A less general observation that also stuck with me about this is that you can trivially arrange to have such constraints through having an associate, such as a stubborn and spending-conscious boyfriend. (Ok, finding one of those is not trivial, especially if you have other desiderata.)

This is all background. The thing I want to point out is that being part of an organization rather than a free agent means creating and using this effect all over the place.

This is most obvious with timing and deadlines. I am a relatively free agent, and I am quite good at making deadlines for myself and then taking them seriously. But I feel like other people I casually negotiate with about how to spend time, aka my friends, often feel like deadlines I make are not very real, since I could just ignore them. Because it’s just an agreement with myself, it’s up for negotiation with myself. And if I insist on respecting these lines I drew myself that have no legible consequences, then it feels like I’m being weird and stubborn and unfriendly or perhaps charmingly neurodivergent. So I often don’t—once it’s a negotiation, then negotiating hard for my own goals, against my friends, doesn’t feel very friendly to anyone.

Now consider a friend working in an org. They can casually throw out that they have this thing due tomorrow, and everyone will take it as a hard constraint. I will take it as a hard constraint. I might even offer to help get it done, even though I have other things I want to do. Whereas if I had not only insisted on my imaginary deadline but hoped for any help in fulfilling it, I think that would often feel unreasonable of me.
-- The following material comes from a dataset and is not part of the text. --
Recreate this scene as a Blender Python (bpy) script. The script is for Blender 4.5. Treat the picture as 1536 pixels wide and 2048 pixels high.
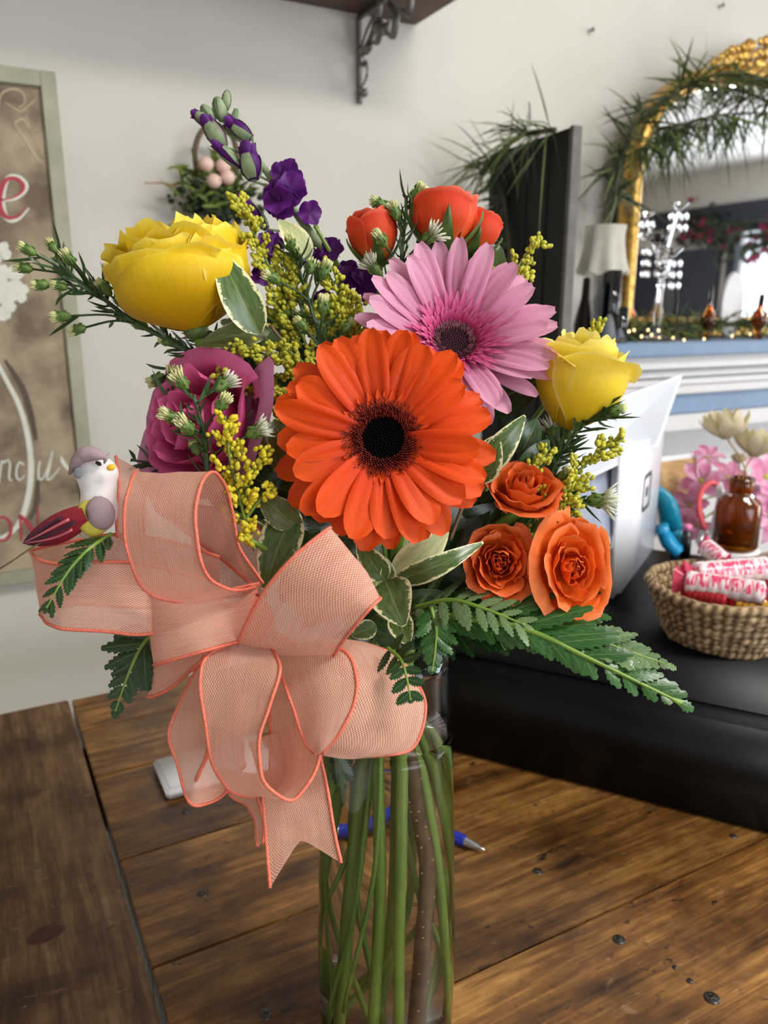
import bpy, bmesh, math, random
from mathutils import Vector, Matrix, noise as mnoise

for _o in list(bpy.data.objects):
    bpy.data.objects.remove(_o)
scene = bpy.context.scene
COL = scene.collection
R = math.radians
rnd = random.Random(7)

# ------------------------------------------------------------------ camera
FPX = 1560.0                       # focal length in pixels of the 1536 x 2048 frame
PITCH = R(14.5)
CAM = Vector((0, 0, 1.40))
FW = Vector((0, math.cos(PITCH), -math.sin(PITCH)))
UP = Vector((0, math.sin(PITCH), math.cos(PITCH)))
RX = Vector((1, 0, 0))
cd = bpy.data.cameras.new('camera')
cam = bpy.data.objects.new('camera', cd)
COL.objects.link(cam)
cam.location = CAM
cam.rotation_euler = (math.pi / 2 - PITCH, 0, 0)
cd.sensor_fit = 'VERTICAL'
cd.sensor_height = 24.0
cd.lens = FPX / 2048 * 24.0
cd.clip_start = 0.02
cd.clip_end = 60
cd.dof.use_dof = True
cd.dof.focus_distance = 0.405
cd.dof.aperture_fstop = cd.lens / 2.7
scene.camera = cam

# ------------------------------------------------------------------ world, lights, exposure
scene.view_settings.view_transform = 'Standard'
scene.view_settings.look = 'None'
scene.view_settings.gamma = 1.0
scene.view_settings.use_curve_mapping = False
scene.view_settings.exposure = -0.36
cy = scene.cycles
cy.max_bounces, cy.diffuse_bounces, cy.glossy_bounces, cy.transmission_bounces, cy.transparent_max_bounces = 9, 3, 3, 9, 8
cy.caustics_reflective = False
cy.blur_glossy = 0.5
world = bpy.data.worlds.new('world')
scene.world = world
world.use_nodes = True
_bg = world.node_tree.nodes['Background']
_bg.inputs[0].default_value = (0.80, 0.89, 1.0, 1)
_bg.inputs[1].default_value = 3.0

# the room's own axes: u runs along the wall behind the table, v runs into that wall
AU = Vector((math.sin(R(62)), math.cos(R(62)), 0))
AV = Vector((-math.cos(R(62)), math.sin(R(62)), 0))
ROOM_U0, ROOM_U1, ROOM_V0, ROOM_V1, ROOM_H = -1.6, 6.8, -4.6, 1.25, 2.72


def uv(u, v, z):
    return AU * u + AV * v + Vector((0, 0, z))


def area_light(name, loc, direction, sx, sy, power, color=(1, 1, 1)):
    l = bpy.data.lights.new(name, 'AREA')
    l.shape = 'RECTANGLE'
    l.size, l.size_y = sx, sy
    l.energy = power
    l.color = color
    o = bpy.data.objects.new(name, l)
    COL.objects.link(o)
    o.location = loc
    o.rotation_euler = Vector(direction).to_track_quat('-Z', 'Z').to_euler()
    return o


# daylight through the side window, added frontal fill behind the camera, two ceiling fittings
area_light('window_daylight', uv(6.72, -1.75, 1.30), -AU, 2.6, 1.75, 185, (0.90, 0.95, 1.0))
area_light('front_fill_light', uv(1.6, -4.52, 1.45), AV, 3.6, 2.0, 128, (0.92, 0.96, 1.0))
area_light('ceiling_fitting_light', uv(1.15, -0.65, 2.66), (0, 0, -1), 1.15, 0.30, 58, (1.0, 0.97, 0.93))
area_light('ceiling_fitting_light.001', uv(3.6, -0.9, 2.66), (0, 0, -1), 1.15, 0.30, 26, (1.0, 0.97, 0.93))

# ------------------------------------------------------------------ geometry helpers


def ray(px, py):
    return FW + RX * ((px - 768) / FPX) - UP * ((py - 1024) / FPX)


def P(px, py, d):
    return CAM + ray(px, py) * d


def on_z(px, py, z):
    r = ray(px, py)
    return CAM + r * ((z - CAM.z) / r.z)


def on_v(px, py, v):
    r = ray(px, py)
    return CAM + r * (v / r.dot(AV))


def on_y(px, py, y):
    r = ray(px, py)
    return CAM + r * (y / r.y)


def dirc(r, u, t):
    """direction from right / up / towards-the-photographer amounts"""
    return (RX * r + UP * u - FW * t).normalized()


def frame(z, x=None):
    z = Vector(z).normalized()
    x = Vector(x) if x is not None else Vector((0.3, 0.1, 1.0))
    y = z.cross(x)
    if y.length < 1e-5:
        y = z.cross(Vector((1, 0, 0)))
    y.normalize()
    x = y.cross(z).normalized()
    return Matrix((x, y, z)).transposed().to_4x4()


WM = {}


def place(o, parent=None, m=None):
    m = m or Matrix.Identity(4)
    COL.objects.link(o)
    o.matrix_basis = m
    if parent is not None:
        o.parent = parent
        o.matrix_parent_inverse = WM[parent.name].inverted()
    WM[o.name] = m
    return o


def thing(name, label, cat, loc, group=None):
    o = bpy.data.objects.new(name, None)
    o.empty_display_size = 0.02
    place(o, None, Matrix.Translation(loc))
    tag(o, label, cat, group)
    return o


def tag(o, label=None, cat=None, group=None, kind=None):
    if label:
        o['label'] = label
    if cat:
        o['category'] = cat
    if group:
        o['group'] = group
    if kind:
        o['kind'] = kind
    return o


def mesh(name, verts, faces, uvs=None, smooth=True):
    me = bpy.data.meshes.new(name)
    me.from_pydata([tuple(v) for v in verts], [], faces)
    if uvs is not None:
        l = me.uv_layers.new(name='UVMap')
        idx = [0] * len(me.loops)
        me.loops.foreach_get('vertex_index', idx)
        flat = []
        for i in idx:
            flat.extend(uvs[i])
        l.data.foreach_set('uv', flat)
    if smooth:
        me.polygons.foreach_set('use_smooth', [True] * len(me.polygons))
    me.update()
    return me


def obj(name, me, mat, parent=None, m=None, kind=None, label=None):
    o = bpy.data.objects.new(name, me)
    if mat is not None and not me.materials:
        me.materials.append(mat)
    place(o, parent, m)
    if kind:
        o['kind'] = kind
    if label:
        o['label'] = label
    return o


class MB:
    """collects geometry for ONE mesh"""

    def __init__(self):
        self.v, self.f, self.uv = [], [], []

    def add(self, vs, fs, uvs=None, m=None):
        b = len(self.v)
        self.v += [(m @ Vector(v)) if m is not None else Vector(v) for v in vs]
        self.f += [tuple(i + b for i in f) for f in fs]
        self.uv += list(uvs) if uvs is not None else [(0.5, 0.5)] * len(vs)
        return self

    def build(self, name, mat, parent=None, m=None, smooth=True, kind=None, label=None):
        return obj(name, mesh(name, self.v, self.f, self.uv, smooth), mat, parent, m, kind, label)


def grid(fn, nu, nv, closed_u=False):
    vs, fs, us = [], [], []
    for j in range(nv + 1):
        for i in range(nu + (0 if closed_u else 1)):
            a, b = i / nu, j / nv
            vs.append(fn(a, b))
            us.append((a, b))
    w = nu if closed_u else nu + 1
    for j in range(nv):
        for i in range(nu):
            i2 = (i + 1) % w
            fs.append((j * w + i, j * w + i2, (j + 1) * w + i2, (j + 1) * w + i))
    return vs, fs, us


def catmull(pts, n):
    pts = [Vector(p) for p in pts]
    if len(pts) == 2:
        return [pts[0].lerp(pts[1], i / n) for i in range(n + 1)]
    ext = [pts[0] * 2 - pts[1]] + pts + [pts[-1] * 2 - pts[-2]]
    m = len(pts) - 1
    out = []
    for i in range(n + 1):
        t = i / n * m
        k = min(int(t), m - 1)
        x = t - k
        p0, p1, p2, p3 = ext[k:k + 4]
        out.append(0.5 * ((2 * p1) + (p2 - p0) * x + (2 * p0 - 5 * p1 + 4 * p2 - p3) * x * x + (3 * p1 - p0 - 3 * p2 + p3) * x ** 3))
    return out


def tube(pts, rad, sides=8, cap=True, squash=1.0):
    """rad: number or list along pts"""
    pts = [Vector(p) for p in pts]
    n = len(pts)
    rad = [rad] * n if not isinstance(rad, (list, tuple)) else list(rad)
    if len(rad) != n:
        rad = [rad[min(int(i / max(n - 1, 1) * (len(rad) - 1)), len(rad) - 2)] * (1 - (i / max(n - 1, 1) * (len(rad) - 1)) % 1) +
               rad[min(int(i / max(n - 1, 1) * (len(rad) - 1)) + 1, len(rad) - 1)] * ((i / max(n - 1, 1) * (len(rad) - 1)) % 1)
               for i in range(n)]
    vs, fs, us = [], [], []
    nrm = None
    for i, p in enumerate(pts):
        t = (pts[min(i + 1, n - 1)] - pts[max(i - 1, 0)])
        t = t.normalized() if t.length > 1e-9 else Vector((0, 0, 1))
        if nrm is None:
            nrm = t.orthogonal().normalized()
        else:
            nrm = nrm - t * nrm.dot(t)
            nrm = nrm.normalized() if nrm.length > 1e-6 else t.orthogonal().normalized()
        bn = t.cross(nrm)
        for k in range(sides):
            a = 2 * math.pi * k / sides
            vs.append(p + (nrm * math.cos(a) + bn * math.sin(a) * squash) * rad[i])
            us.append((k / sides, i / max(n - 1, 1)))
    for i in range(n - 1):
        for k in range(sides):
            k2 = (k + 1) % sides
            fs.append((i * sides + k, i * sides + k2, (i + 1) * sides + k2, (i + 1) * sides + k))
    if cap:
        fs.append(tuple(range(sides - 1, -1, -1)))
        fs.append(tuple(range((n - 1) * sides, n * sides)))
    return vs, fs, us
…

The org believably cuts off the person’s options, like the boyfriend, and so the person implicitly wins many negotiations (or what would have been negotiations), all in the direction of doing more for the org, and without seeming unfriendly to their friends.

My own difficulties with this are partly a me problem—I’m probably not very good at ‘defending boundaries’. But my point is that if you are a solo human then there’s a whole skill-requiring task of ‘defending boundaries’ that just becomes trivially easy if you have an org around you to cut off certain possibilities. And also if your boundaries are ‘I am going to do this project tonight definitely regardless of if you want me to do something else’ then that will land a way with other people that reporting on your org’s boundary policing—‘I have to do this by tomorrow, alas’—will not.

I think this ‘service’ and making use of it is rarely intentional, but I’d guess it’s very effective, and is a dynamic that makes people more likely to join orgs rather than being solo. It just looks like ‘it’s harder to get things done on my own’ and a component of ‘it’s harder to structure my time’ and ‘I find I keep on doing stuff other than my work’.